The publishing saga continues...

After I wrote my thesis (2nd novel) at Brooklyn College, I was employed at Rutgers teaching creative writing. I loved that job, commuted to New Brunswick and also to the Zen Buddhist Monastery where I had started living part-time. Okay, i had a mad crush on the main monk but it was also something I needed. I had not been able to stop grieving for my sister and all the rest of it. I was sober but life still felt like a burden. 
I went for a healing weekend to the monastery with my angry Jewish boyfriend where we had sex in a hot tub which was a very bad thing but I also found myself drawn towards the practice despite the scary Japanese Roshi and all the crazy bowing and kneeling and chanting and sitting. I found peace there but I didn't write. I baked bread, I sat at the foot of my teacher while he played the Zen Flute, I fended off the advances of the prisoner of Zen, a druggie who was sent to the monastery instead of jail. I was happy, I was blank, my posture was great.
Something I realized about attachments and writing was why I left. I could see that my life as a serious Zen student might be incredibly rewarding but I didn't see how I'd manage to write.
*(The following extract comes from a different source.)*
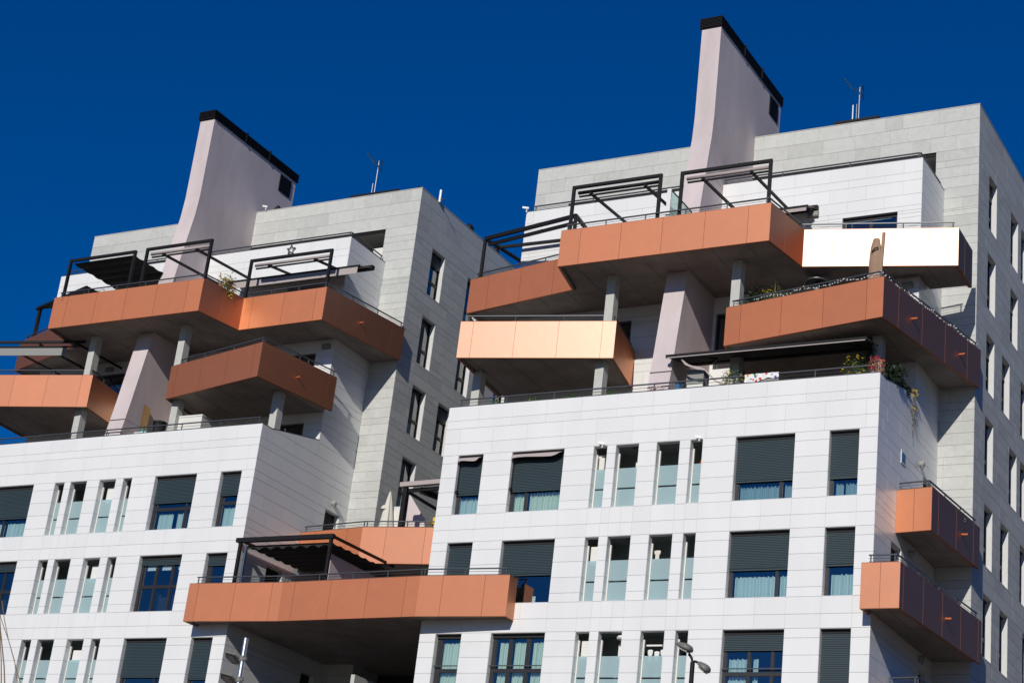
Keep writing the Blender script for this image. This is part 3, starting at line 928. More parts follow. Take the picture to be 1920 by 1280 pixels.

Conflict is an essential part of my writing practice and conflict was not encouraged in the Zendo.  I also felt removed from the world and when I returned to New York while I could see the pain of those around me I felt distant and removed, poor qualities for a writer. I left the Monastery in a wild thunderstorm, driving down the mountain while lightning crashed.
Back in New York I taught a class at the College of New Rochelle in the South Bronx, ten older black women and one young man. They were wonderful students and we had a very good time together discussing essays and writing. The College was in a blighted area of New York. Walking down the streets I felt out of place despite work I had done in Bedford Stuyvesant when I was teaching in Brooklyn. 
One afternoon I walked down the main street and heard from the radio that the Rodney King trial had ended with acquitting the white policemen that beat him nearly to death. As I continued to walk, there was a palpable sense of anger in the air. I heard people mutter things as I walked by and then this young African-American man started to follow me muttering "White bitch" under his breath. Just before I was about to ask for help, I felt the arm of someone in mine and looked to see one of my oldest students next to me. She had on an incredible hat.
"Come on, Molly," she said. "We'll do this together." She turned around and spoke to the young man as only a black grandmother could, chastising yet also acknowledging his fury.
"You come here for us," she said to me. "I'm not going to let you be insulted by ignorance."
I got married, pregnant, left New York for London, London for Dallas, Dallas for Chicago. I was called a "trailing spouse" on my husband's visa. Before the engagement, I had gone to the MLA and was flown down to Tallahassee to interview and then I was offered a job as an assistant professor in creative writing. I said no because...I was getting married, pregnant and he made more money. He didn't think commuting was practical and he'd been offered the middle column of the Wall Street Journal (front page). At the time I knew I was saying no to something I would never be offered again. 
London was great. I rushed out 7 months pregnant and got a job teaching creative writing at a place called the CITY LIT that had serious students and students who were collecting the dole (unemployment) and could take the class for free. one man only wanted to write about "squirrels". At first I thought he said "girls" which seemed fine but later I realized it was in fact the other thing and that was a little weird. I also met a female movie producer who read my books and hired me to write a treatment and then a first draft for a film she was co-producing with an Irish producer who was responsible for that Indie hit last year called ONCE.  I went to our first meeting about a week after Luke was born and his father brought him to the meeting snuggled up in the wraparound baby carrier we used.
"Oh my god," they said, "she's so hormonal." 
"Maura Rua"  was all about motherhood, Ireland's revolution, betrayal & war. It was about the mother's that gave birth to the soldiers that died. I wrote in a frenzy and they loved it. I wrote massive battle scenes and love scenes and scenes between Maura and her son that made my producers cry. We went to this movie people dinner club called GROUCHO'S and everyone around us was famous. I was told I was going to get rich and famous and asked how I felt.
I felt...dubious. My previous art life had taught me a number of things, mainly that terrible phrase about chicken counting. A few weeks into March, my baby's father asked me if I'd be willing to move to Dallas, Texas so he could become a bureau chief.
"Will I like it there?" I asked him, barely able to take my eyes off the baby.
"No," he said. "You'll hate it. People spend their time watching football, the women are all blond, there's no ocean and people drive everywhere."
"Is it what you want?"
"Yes."
"Okay."
Let me explain. In my life I had never sacrificed anything for a man. I thought this was a good chance to demonstrate my ability to be a wonderful wife, mother and a great writer. The mother part survived Dallas. The rest was buried in loneliness, anger and loss of identity.